*What this task involves*
Only the lines from the start of the data to the line containing "return idx[k]", both included, should be output, exactly and without pictures.

*Supplied information*
↓↓↓

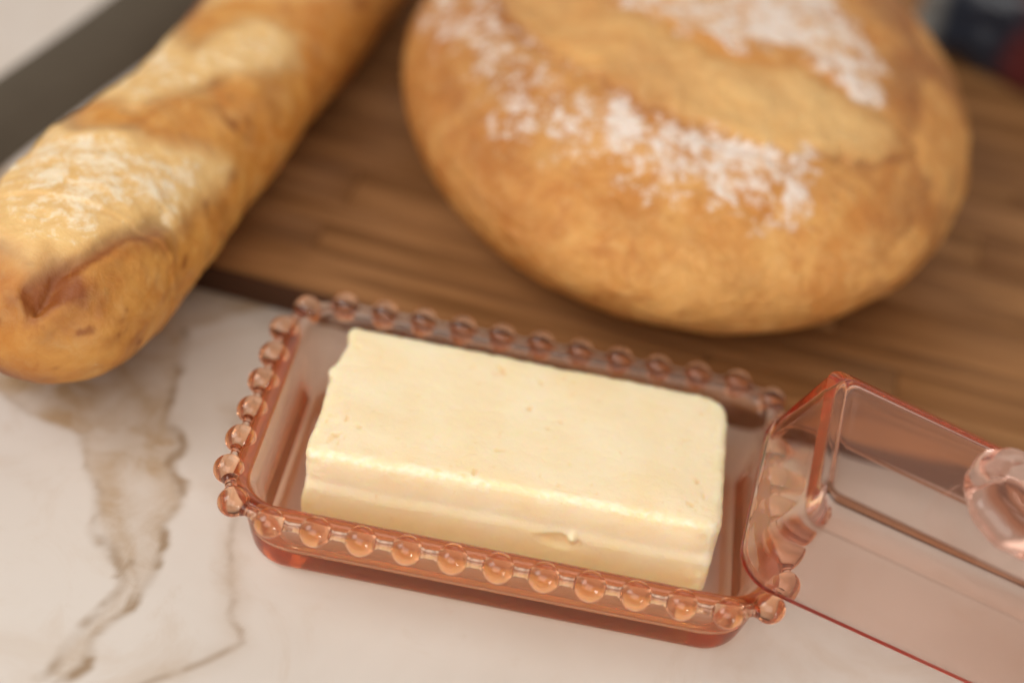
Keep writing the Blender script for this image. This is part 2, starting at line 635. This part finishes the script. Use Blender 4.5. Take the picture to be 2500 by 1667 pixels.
# ------------------------------------------------------------------ butter
def rounded_box(hx, hy, hz, r, nx, ny, nz):
    V, F = [], []
    idx = {}

    def vid(p):
        k = (round(p[0], 4), round(p[1], 4), round(p[2], 4))
        if k not in idx:
            idx[k] = len(V)
            V.append(k)
        return idx[k]

    U = lambda n: [2 * i / n - 1 for i in range(n + 1)]
    for (na, nb, f) in ((nx, ny, lambda a, b: (a * hx, b * hy, hz)), (nx, ny, lambda a, b: (-a * hx, b * hy, -hz)),
                        (ny, nz, lambda a, b: (hx, a * hy, b * hz)), (ny, nz, lambda a, b: (-hx, -a * hy, b * hz)),
                        (nz, nx, lambda a, b: (b * hx, hy, a * hz)), (nz, nx, lambda a, b: (-b * hx, -hy, a * hz))):
        A, B = U(na), U(nb)
        G = [[vid(f(a, b)) for b in B] for a in A]
        for i in range(na):
            for j in range(nb):
                F.append((G[i][j], G[i + 1][j], G[i + 1][j + 1], G[i][j + 1]))
    V = np.array(V, float)
    q = np.clip(V, [-(hx - r), -(hy - r), -(hz - r)], [hx - r, hy - r, hz - r])
    d = V - q
    ln = np.linalg.norm(d, axis=1)
    nrm = d / np.maximum(ln, 1e-9)[:, None]
    V = q + nrm * r
    return V, F, nrm


bx, by, bz = 66.2, 32.1, 15.4
V, F, nrm = rounded_box(bx, by, bz, 2.6, 200, 96, 48)
n_big = fbm(V, 22, 3, 51)
n_mid = fbm(V, 6, 4, 61)
n_fin = fbm(V, 2.0, 3, 71)
edge = (np.maximum(0, (np.abs(V) / np.array([bx, by, bz]) > .88).sum(1) - 1) > 0).astype(float)
disp = .45 * n_big + .22 * n_mid + .10 * n_fin + edge * (.4 * n_mid + .2 * n_fin)
topm = nrm[:, 2] > .8
# small pits on top
pit_glow = smooth(.42, .75, fbm(V * np.array([1, .7, 1]), 2.6, 2, 91)) * smooth(-.1, .3, fbm(V, 20, 2, 95)) * .8
disp -= .55 * pit_glow * topm
disp += topm * .05 * fbm(np.stack([V[:, 0] * .12, V[:, 1] + .12 * V[:, 0], V[:, 2] * 0], 1), 1.6, 3, 97)
V2_ = V + nrm * disp[:, None]
# the front face: upper half leans back, a soft ledge half way down, and a knife nick
fr = smooth(-by + 8, -by, V[:, 1])
u = (V[:, 2] + bz) / (2 * bz)
ledge = smooth(.46, .60, u + .02 * fbm(V * np.array([1, 0, 0]), 12, 3, 5))
V2_[:, 1] += fr * (ledge * 1.2 + .2 - 1.6 * smooth(0, -60, V[:, 0]) * u)
# nick near the right half of the front face
dn = np.hypot((V[:, 0] - 17) / 9, (V[:, 2] - -2.5) / 3.4)
V2_[:, 1] += fr * 1.6 * smooth(1.0, .3, dn + .25 * n_mid)
dl = np.hypot((V[:, 0] - 21) / 2.2, (V[:, 2] - -1.0) / 3.8)
V2_[:, 1] -= fr * 1.8 * smooth(1.0, .2, dl)
# broken front top edge
ed = np.exp(-((V[:, 1] + by - 1.5) ** 2 + (V[:, 2] - bz + 1.5) ** 2) / 7.0)
V2_[:, 2] += ed * .55 * fbm(V * np.array([1, .3, .3]), 3.2, 3, 15)
V2_[:, 1] += ed * .7 * fbm(V * np.array([1, .3, .3]), 2.6, 3, 25)
# ends: chipped corners, left end uneven, right front corner torn
cr_ = smooth(6, 0, np.hypot(V[:, 0] - bx, V[:, 1] + by))
V2_[:, 0] -= cr_ * 2.2 * (0.6 + n_mid) * smooth(-6, 10, V[:, 2])
lf = smooth(-bx + 6, -bx, V[:, 0])
V2_[:, 0] += lf * (1.6 * fbm(V * np.array([0, 1, 1]), 9, 3, 35) - 2.0 * smooth(.8, 0, np.abs(V[:, 1] - 9) / 6) * smooth(3, 14, V[:, 2]) + 1.4 * smooth(8, 26, V[:, 1]))
bc = smooth(8, 0, np.hypot(V[:, 0] - bx, V[:, 1] - by))
V2_[:, 0] -= bc * 2.0
V2_[:, 1] -= bc * 1.8
crumb = np.clip(ed * smooth(-.1, .5, n_fin + n_mid) + fr * smooth(.12, 0, np.abs(u - .60)) * .4 + cr_ * smooth(0, .5, n_mid + .3), 0, 1)
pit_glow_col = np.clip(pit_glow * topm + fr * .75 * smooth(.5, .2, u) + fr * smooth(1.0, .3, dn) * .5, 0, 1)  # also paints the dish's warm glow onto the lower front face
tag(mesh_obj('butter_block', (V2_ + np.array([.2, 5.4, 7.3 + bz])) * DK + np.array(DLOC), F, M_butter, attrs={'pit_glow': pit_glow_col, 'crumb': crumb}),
    'thick pale yellow block of butter in the peach glass dish', 'butter')

# ------------------------------------------------------------------ lid leaning on the dish rim
LP = dict(x0=73.44, y0=-12.316, z0=13.027, psi=-.069, tau=.258, roll=.170)
lid = empty('dish_lid')
lid.matrix_world = (Matrix.Translation((Vector((-1.995, -378.69, 384.43)) + DK * (Vector((LP['x0'], LP['y0'], LP['z0'] + 28)) - Vector((-1.995, -378.69, 384.43)))) * S)
                    @ Matrix.Rotation(LP['psi'], 4, 'Z') @ Matrix.Rotation(LP['tau'], 4, 'Y') @ Matrix.Rotation(LP['roll'], 4, 'X')
                    @ Matrix.Translation(Vector((74, 0, 0)) * S))
tag(lid, 'clear peach glass box lid with round knob leaning on the dish rim', 'lid')
rows = [(73.6, 33.5, 11.6, .2), (74.0, 33.9, 12, .9), (73.7, 33.5, 11.5, 3), (72.3, 32.1, 9.8, 14), (70.9, 30.7, 7.6, 26), (70.0, 29.8, 6.2, 33), (69.7, 29.5, 5.6, 34.4), (67.4, 22.6, 4.8, 40.4),
        (65.6, 20.6, 4.0, 41.0), (62, 17, 3, 41.1), (40, 10, 3, 41.1)]
back = [(40, 8, 2, 37.6), (60, 17, 2.5, 37.6), (64.0, 21.2, 3.4, 37.4), (65.2, 23.0, 4.2, 36.6), (65.8, 24.4, 5, 34.6), (66.5, 26.0, 6.4, 26.5), (67.6, 27.3, 8, 16), (69.6, 29.4, 9.6, 3), (70.3, 30.1, 10, .9), (71.4, 31.2, 10.4, .2)]
# the shell is one closed solid: outer skin, top, and inner skin joined at the bottom edge
ro = smooth_profile(rows, 3)
ri = smooth_profile(back, 3)
n = len(rrect(10, 10, 1, 0))
V = []
for r_ in ro:
    V += rrect(*r_)
for r_ in ri:
    V += rrect(*r_)
no, ni = len(ro), len(ri)
F = grid_faces(no, n, True, flip=True).tolist()
Fi = grid_faces(ni, n, True, flip=True)
F += (Fi + no * n).tolist()
F.append([(no - 1) * n + i for i in range(n)])
F.append([no * n + i for i in range(n)][::-1])
last = (no + ni - 1) * n
for j in range(n):
    j2 = (j + 1) % n
    F.append((last + j, j, j2, last + j2))
mesh_obj('lid_shell', V, F, M_lid, lid)
prof = [(3, 41.3), (9.4, 41.3), (9.2, 42.0), (8.3, 43.2), (8.6, 44.2), (12, 45.4), (15.8, 47.2), (17.6, 49.6), (18.0, 51.8), (17.2, 54.2), (14.8, 56.2), (11.8, 57.2), (9.2, 57.3), (6.6, 58.2), (3.6, 59.0), (1.2, 59.3)]
prof = [tuple(p) for p in smooth_profile(prof, 3)]
kn = lathe('lid_knob', prof, M_knob, lid, 72, 10, .018)
kn.location = Vector((-12.0, -5.0, 0)) * S

# ------------------------------------------------------------------ round loaf
CXL, CYL, AL, BL, ROT, CZ = 39.978, 214.339, 150.891, 118.701, 1.600, 48.853
loaf = empty('round_loaf', (CXL, CYL, BT))
nth, nph = 230, 480
th = np.linspace(.004, 2.35, nth)
ph = np.linspace(0, 2 * np.pi, nph, endpoint=False)
TH, PH = np.meshgrid(th, ph, indexing='ij')
TH, PH = TH.ravel(), PH.ravel()
U3 = np.stack([np.sin(TH) * np.cos(PH), np.sin(TH) * np.sin(PH), np.cos(TH)], 1)
Q = np.stack([TH * np.cos(PH), TH * np.sin(PH)], 1)
Q3 = np.concatenate([Q, np.zeros((len(Q), 1))], 1)
Qw = Q + .055 * np.stack([fbm(Q3, .16, 4, 1), fbm(Q3, .16, 4, 2)], 1) + .03 * np.stack([fbm(Q3, .05, 3, 81), fbm(Q3, .05, 3, 82)], 1)
s_lo = [(.05, 1.30), (0.007, 0.918), (-0.287, 0.67), (-0.473, 0.457), (-0.566, 0.271), (-0.689, 0.047), (-0.707, -0.131), (-0.683, -0.361), (-0.634, -0.623), (-0.5, -0.818)]
s_hi = [(.22, 1.0), (-0.025, 0.541), (-0.154, 0.34), (-0.229, 0.202), (-0.303, 0.068), (-0.353, -0.107), (-0.332, -0.287), (-0.366, -0.485), (-0.405, -0.657), (-0.464, -0.812)]
score_poly = s_lo + s_hi[::-1]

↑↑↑

*Written answer*
Keep writing the Blender script for this image. This is part 2, starting at line 635. This part finishes the script. Use Blender 4.5. Take the picture to be 2500 by 1667 pixels.
# ------------------------------------------------------------------ butter
def rounded_box(hx, hy, hz, r, nx, ny, nz):
    V, F = [], []
    idx = {}

    def vid(p):
        k = (round(p[0], 4), round(p[1], 4), round(p[2], 4))
        if k not in idx:
            idx[k] = len(V)
            V.append(k)
        return idx[k]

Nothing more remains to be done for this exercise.